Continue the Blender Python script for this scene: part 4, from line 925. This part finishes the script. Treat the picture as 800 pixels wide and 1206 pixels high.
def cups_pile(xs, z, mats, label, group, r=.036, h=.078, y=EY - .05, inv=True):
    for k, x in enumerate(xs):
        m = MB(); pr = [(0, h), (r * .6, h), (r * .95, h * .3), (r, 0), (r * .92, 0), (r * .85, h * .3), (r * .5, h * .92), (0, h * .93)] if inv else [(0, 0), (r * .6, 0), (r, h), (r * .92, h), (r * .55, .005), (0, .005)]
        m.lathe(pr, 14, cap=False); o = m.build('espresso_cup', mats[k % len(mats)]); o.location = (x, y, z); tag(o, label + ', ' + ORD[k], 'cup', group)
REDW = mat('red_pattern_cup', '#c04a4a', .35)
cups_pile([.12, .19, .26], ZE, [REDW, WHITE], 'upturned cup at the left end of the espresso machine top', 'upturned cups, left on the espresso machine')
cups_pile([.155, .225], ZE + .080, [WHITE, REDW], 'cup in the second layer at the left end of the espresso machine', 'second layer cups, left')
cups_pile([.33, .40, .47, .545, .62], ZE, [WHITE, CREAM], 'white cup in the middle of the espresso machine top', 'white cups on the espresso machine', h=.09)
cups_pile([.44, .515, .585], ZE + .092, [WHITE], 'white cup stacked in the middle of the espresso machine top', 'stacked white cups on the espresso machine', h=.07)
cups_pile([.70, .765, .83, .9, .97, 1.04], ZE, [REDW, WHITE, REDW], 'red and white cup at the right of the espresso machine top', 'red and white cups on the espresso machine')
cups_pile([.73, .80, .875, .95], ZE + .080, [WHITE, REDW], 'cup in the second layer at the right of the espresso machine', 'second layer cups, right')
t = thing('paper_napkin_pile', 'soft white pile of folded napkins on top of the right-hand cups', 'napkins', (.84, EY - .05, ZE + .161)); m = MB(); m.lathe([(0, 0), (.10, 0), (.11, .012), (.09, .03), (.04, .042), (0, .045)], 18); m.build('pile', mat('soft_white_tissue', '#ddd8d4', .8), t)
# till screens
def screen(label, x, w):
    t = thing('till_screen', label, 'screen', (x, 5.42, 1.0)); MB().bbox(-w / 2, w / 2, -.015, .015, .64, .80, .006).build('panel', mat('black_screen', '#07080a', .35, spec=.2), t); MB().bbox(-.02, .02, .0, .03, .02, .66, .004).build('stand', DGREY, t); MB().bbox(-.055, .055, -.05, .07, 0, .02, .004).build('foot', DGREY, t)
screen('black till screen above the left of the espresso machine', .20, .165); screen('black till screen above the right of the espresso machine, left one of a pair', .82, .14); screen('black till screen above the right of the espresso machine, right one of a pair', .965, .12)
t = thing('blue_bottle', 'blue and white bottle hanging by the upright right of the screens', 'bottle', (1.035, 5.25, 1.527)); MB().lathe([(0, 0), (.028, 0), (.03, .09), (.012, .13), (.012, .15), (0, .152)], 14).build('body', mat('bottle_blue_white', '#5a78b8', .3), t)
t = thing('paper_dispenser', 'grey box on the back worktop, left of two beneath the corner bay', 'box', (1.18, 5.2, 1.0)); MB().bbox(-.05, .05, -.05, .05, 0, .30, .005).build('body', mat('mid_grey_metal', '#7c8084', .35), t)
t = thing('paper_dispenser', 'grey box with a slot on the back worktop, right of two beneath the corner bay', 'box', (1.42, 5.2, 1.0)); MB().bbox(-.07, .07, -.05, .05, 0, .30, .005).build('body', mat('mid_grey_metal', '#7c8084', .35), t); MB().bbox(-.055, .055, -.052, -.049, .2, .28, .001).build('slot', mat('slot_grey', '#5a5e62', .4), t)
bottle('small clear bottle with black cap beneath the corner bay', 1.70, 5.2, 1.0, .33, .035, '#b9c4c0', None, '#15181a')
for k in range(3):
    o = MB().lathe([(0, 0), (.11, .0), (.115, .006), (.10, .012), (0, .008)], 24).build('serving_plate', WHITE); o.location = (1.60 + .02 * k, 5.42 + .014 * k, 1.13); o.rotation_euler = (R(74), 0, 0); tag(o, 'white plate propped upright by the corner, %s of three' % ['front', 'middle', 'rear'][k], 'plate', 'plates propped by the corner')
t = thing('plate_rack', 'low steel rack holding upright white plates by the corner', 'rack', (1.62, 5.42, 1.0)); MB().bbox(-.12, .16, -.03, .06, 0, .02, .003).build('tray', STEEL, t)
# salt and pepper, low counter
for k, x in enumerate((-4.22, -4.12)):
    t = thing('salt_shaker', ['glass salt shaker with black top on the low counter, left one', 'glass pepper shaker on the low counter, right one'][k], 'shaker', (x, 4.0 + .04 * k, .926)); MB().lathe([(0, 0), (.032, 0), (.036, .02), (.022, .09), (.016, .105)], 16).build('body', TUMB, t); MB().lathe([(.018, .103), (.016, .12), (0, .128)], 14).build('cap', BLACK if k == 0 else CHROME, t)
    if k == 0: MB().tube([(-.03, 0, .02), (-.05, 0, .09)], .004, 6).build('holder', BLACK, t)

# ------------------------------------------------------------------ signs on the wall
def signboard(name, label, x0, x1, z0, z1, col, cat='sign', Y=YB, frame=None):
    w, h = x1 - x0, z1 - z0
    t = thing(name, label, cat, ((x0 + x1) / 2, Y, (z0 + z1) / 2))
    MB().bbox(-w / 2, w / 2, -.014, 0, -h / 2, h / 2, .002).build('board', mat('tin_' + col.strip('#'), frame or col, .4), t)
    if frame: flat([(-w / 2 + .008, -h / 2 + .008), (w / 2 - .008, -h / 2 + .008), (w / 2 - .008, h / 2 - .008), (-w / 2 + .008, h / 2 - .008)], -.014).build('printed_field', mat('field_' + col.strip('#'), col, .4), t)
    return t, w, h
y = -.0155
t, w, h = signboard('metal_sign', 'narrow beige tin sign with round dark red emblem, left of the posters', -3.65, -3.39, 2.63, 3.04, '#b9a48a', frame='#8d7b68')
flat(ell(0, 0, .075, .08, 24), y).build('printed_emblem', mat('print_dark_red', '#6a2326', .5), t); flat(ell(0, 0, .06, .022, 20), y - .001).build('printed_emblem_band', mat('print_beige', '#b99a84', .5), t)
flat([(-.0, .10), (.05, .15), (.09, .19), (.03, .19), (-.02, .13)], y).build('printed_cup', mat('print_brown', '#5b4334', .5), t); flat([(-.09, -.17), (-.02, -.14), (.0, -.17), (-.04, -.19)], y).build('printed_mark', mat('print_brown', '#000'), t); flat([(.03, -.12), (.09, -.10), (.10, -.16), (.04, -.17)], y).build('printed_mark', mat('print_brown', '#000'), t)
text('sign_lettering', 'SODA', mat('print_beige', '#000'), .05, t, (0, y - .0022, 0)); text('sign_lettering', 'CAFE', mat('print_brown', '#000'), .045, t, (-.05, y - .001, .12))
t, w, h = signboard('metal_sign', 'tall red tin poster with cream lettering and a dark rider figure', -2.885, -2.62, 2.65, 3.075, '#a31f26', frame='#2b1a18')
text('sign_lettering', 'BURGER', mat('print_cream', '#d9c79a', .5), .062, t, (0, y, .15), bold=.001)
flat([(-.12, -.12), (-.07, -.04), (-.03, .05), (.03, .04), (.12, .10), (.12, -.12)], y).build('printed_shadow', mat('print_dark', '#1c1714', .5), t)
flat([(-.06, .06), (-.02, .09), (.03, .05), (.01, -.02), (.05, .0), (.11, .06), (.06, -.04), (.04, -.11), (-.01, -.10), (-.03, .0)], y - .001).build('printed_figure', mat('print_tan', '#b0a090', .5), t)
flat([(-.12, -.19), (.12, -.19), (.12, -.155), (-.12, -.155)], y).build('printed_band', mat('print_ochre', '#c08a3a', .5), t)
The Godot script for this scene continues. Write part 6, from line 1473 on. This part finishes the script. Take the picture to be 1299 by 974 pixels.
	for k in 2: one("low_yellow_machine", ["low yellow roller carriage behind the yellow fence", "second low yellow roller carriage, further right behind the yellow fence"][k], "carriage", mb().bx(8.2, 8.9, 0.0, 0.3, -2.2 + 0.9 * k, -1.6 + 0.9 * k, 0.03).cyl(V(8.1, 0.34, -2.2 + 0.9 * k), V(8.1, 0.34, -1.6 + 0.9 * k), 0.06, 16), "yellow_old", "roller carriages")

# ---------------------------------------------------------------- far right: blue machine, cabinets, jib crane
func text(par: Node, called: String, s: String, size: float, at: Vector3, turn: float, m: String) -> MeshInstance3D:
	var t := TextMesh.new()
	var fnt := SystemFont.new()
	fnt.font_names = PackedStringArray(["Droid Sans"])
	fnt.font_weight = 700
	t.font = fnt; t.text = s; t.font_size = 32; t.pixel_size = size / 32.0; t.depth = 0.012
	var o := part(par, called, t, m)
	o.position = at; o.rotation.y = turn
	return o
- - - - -
- DIRECTION
Both the line with "The Godot script" and the line with "roller carriage behind" belong in the answer; write them out exactly, with every line between.

- SOLUTION TO THIS TASK
The Godot script for this scene continues. Write part 6, from line 1473 on. This part finishes the script. Take the picture to be 1299 by 974 pixels.
	for k in 2: one("low_yellow_machine", ["low yellow roller carriage behind the yellow fence", "second low yellow roller carriage, further right behind the yellow fence"][k], "carriage", mb().bx(8.2, 8.9, 0.0, 0.3, -2.2 + 0.9 * k, -1.6 + 0.9 * k, 0.03).cyl(V(8.1, 0.34, -2.2 + 0.9 * k), V(8.1, 0.34, -1.6 + 0.9 * k), 0.06, 16), "yellow_old", "roller carriages")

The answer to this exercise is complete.